Withdrawal Rate (WR) = Current annual withdrawal amount divided by the current total corpus (excluding an emergency corpus).
This is because pension from other sources or rental income can be used by the retiree to handle a good chunk of annual expense, and the withdrawal amount only accounts for the shortfall in expenses.
Let say the WR is 5.9% in 2023, and year of retirement is 2015. Assuming an inflation of about 5% or 6%, we can approximate the WR in the year of retirement.
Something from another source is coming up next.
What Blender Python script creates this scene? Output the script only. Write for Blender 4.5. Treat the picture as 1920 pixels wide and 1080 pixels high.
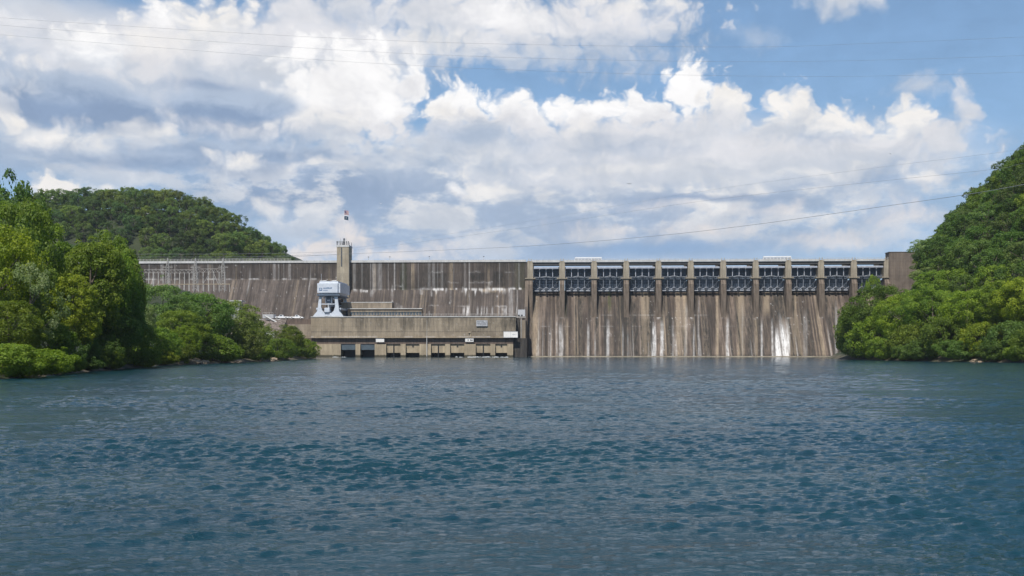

That is the initial withdrawal rate.
To do this, we use: initial WR is 5.9%/(1+5%)^8 = 4%
Here 8 = time elapsed in years since retirement: 2023-2015.
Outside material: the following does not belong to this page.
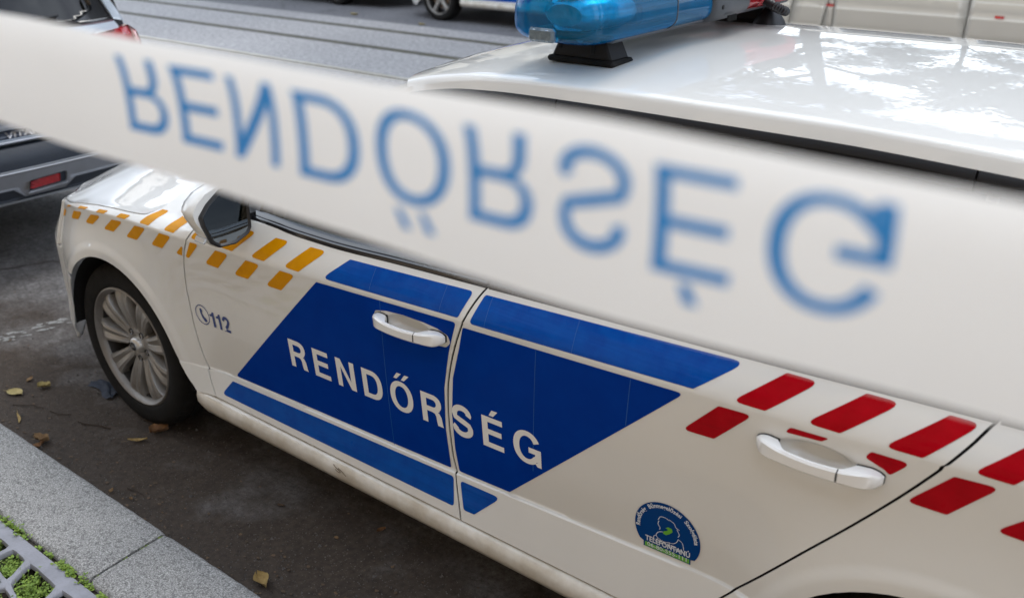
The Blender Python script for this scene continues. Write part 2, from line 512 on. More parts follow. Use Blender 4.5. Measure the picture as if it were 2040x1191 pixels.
def glyph(ch, w):
    """(advance width, [loops of one piece, ...]) for stem width w"""
    h = w * .86
    if ch in 'EÉ':
        W = .72
        p = [[[(0, 0), (W, 0), (W, h), (w, h), (w, .5 - h / 2 + .02), (W - .06, .5 - h / 2 + .02), (W - .06, .5 + h / 2 + .02), (w, .5 + h / 2 + .02), (w, 1 - h), (W - .02, 1 - h), (W - .02, 1), (0, 1)]]]
        if ch == 'É':
            p.append([[(.26, 1.06), (.26 + w * .75, 1.06), (.26 + w * 1.55, 1.25), (.26 + w * .55, 1.25)]])
        return W, p
    if ch == 'N':
        W = .80
        return W, [[[(0, 0), (w, 0), (w, .72), (W - w * 1.08, 0), (W, 0), (W, 1), (W - w, 1), (W - w, .28), (w * 1.08, 1), (0, 1)]]]
    if ch == 'D':
        W = .82
        return W, [[[(0, 0)] + _arc(.38, .5, W - .38, .5, -90, 90, 16, .85) + [(0, 1)], [(w, h)] + _arc(.38, .5, W - .38 - w, .5 - h, -90, 90, 16, .85) + [(w, 1 - h)]]]
    if ch in 'OŐ':
        W = .90
        p = [[_arc(W / 2, .5, W / 2, .525, 0, 352, 44, .92), _arc(W / 2, .5, W / 2 - w, .525 - h * .95, 0, 352, 44, .92)]]
        if ch == 'Ő':
            for k in (.22, .52):
                p.append([[(k - .02, 1.09), (k - .02 + w * .60, 1.09), (k + w * 1.55, 1.30), (k + w * .70, 1.30)]])
        return W, p
    if ch == 'R':
        W = .80
        bx = W - .04
        o = [(0, 0), (w, 0), (w, .41), (.40, .41), (.49, .385), (.535, .30), (.55, .13), (.575, 0), (.575 + w * 1.08, 0), (.57 + w, .06), (.555 + w, .18), (.535 + w, .32), (.47 + w, .43), (.42 + w, .462), (.50 + w, .50)]
        o += _arc(.44, .725, bx - .44, .275, -50, 90, 12, .9) + [(0, 1)]
        i = [(w, .41 + h)] + _arc(.42, .705, bx - .42 - w, .295 - h, -90, 90, 12, .9)[:] + [(w, 1 - h)]
        i = [(w, .41 + h)] + [(x, max(.41 + h, min(1 - h, y))) for x, y in _arc(.42, (.41 + 1) / 2, bx - .42 - w, (.59 - 2 * h) / 2, -90, 90, 12, .9)] + [(w, 1 - h)]
        return W, [[o, i]]
    if ch == 'S':
        W = .76
        cl = [(.06 + w / 2, .30, w)] + [(x, y) for x, y in _arc(W / 2, .275, W / 2 - w / 2, .275 + .025 - h / 2, 190, 350, 12)] + [(W - w / 2 - .005, .33), (W - w * .75, .42), (W / 2 + .05, .49), (W / 2 - .05, .52), (w * .72, .59), (w / 2 + .02, .70)] + [(x, y) for x, y in _arc(W / 2, .725, W / 2 - w / 2 - .02, .275 + .025 - h / 2, 170, 15, 12)] + [(W - .06 - w / 2, .71, w)]
        return W, [[_ribbon(cl, w * .93)]]
    if ch == 'G':
        W = .90
        cx, cy, rx, ry = W / 2, .5, W / 2, .525
        o = _arc(cx, cy, rx, ry, 28, 318, 40, .94)
        inn = _arc(cx, cy, rx - w, ry - h * .95, 318, 28, 34, .94)
        bar = [(W - .17, .10), (W - .13, -.02), (W - .0, -.02), (W - .0, .53), (.50, .53), (.50, .53 - h), (W - w * .95, .53 - h), (W - w * 1.0, .30)]
        return W, [[o + bar + inn]]
    if ch == '1':
        W = .44
        return W, [[[(W - w, 0), (W, 0), (W, 1), (W - w * .8, 1), (W - w * 1.05, .88), (W - w * 1.7, .82), (W - w * 2.1, .81), (W - w * 2.1, .69), (W - w, .69)]]]
    if ch == '2':
        W = .66
        cl = [(w / 2, .68, w)] + _arc(W / 2, .70, W / 2 - w / 2, .30 - h / 2, 172, -20, 14) + [(W * .66, .42), (W * .40, .25), (W * .24, .13)]
        rib = _ribbon(cl, w * .95); k = len(cl)
        return W, [[rib[:k] + [(W * .20, h), (.0, 0.0)] [1:] + [(0, 0), (W, 0), (W, h), (W * .40, h)][1:] + rib[k:][1:]]]
    return .4, []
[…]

We will also consider the annuity rate of EPS pension (applicable only in cases where a lump sum is deducted from EPF to account for EPS shortfall).
Annuity rate = Annual extra EPS pension divided by lump sum paid from EPF.
If the initial WR is > 4%, then this probably means you are withdrawing too much from your current corpus to meet the shortfall in expenses after accounting for pension or rental income.
Suppose the annuity rate of EPS pension is higher than the 30Y or 40Y RBI bond coupon rate. In that case, you can consider paying the shortfall in EPS contributions to get higher EPS pension but without completely emptying your liquid corpus (excluding an emergency fund).
If the initial WR is < 3.5%, you probably have ample liquid retirement assets to handle inflation and emergencies. Therfore, you do not need the higher EPS pension and can opt out.
If the initial WR is between 3.5% to 4%, it is a cat on the wall situation. Closer examination and projection of future cashflow with reasonable assumptions and expectations are necessary to decide whether one should opt for higher EPS pension. It maybe possible to manage without the EPS pension, but there is chance of running out of money in your lifetime. You can DIY this cashflow projection or consult a SEBI registered fee-only advisor from our curated list.
Those with ample funds can use the EPS pension as a secondary pension source if it has a higher annuity rate. You can simulate this with our robo advisory tool.
As I am sure you have realised by now, it is a rather tough choice, and each case is different. So general calculations or comparison will not help. Now that the last date has been extended to May 3rd, there is plenty of time to consider individual circumstances.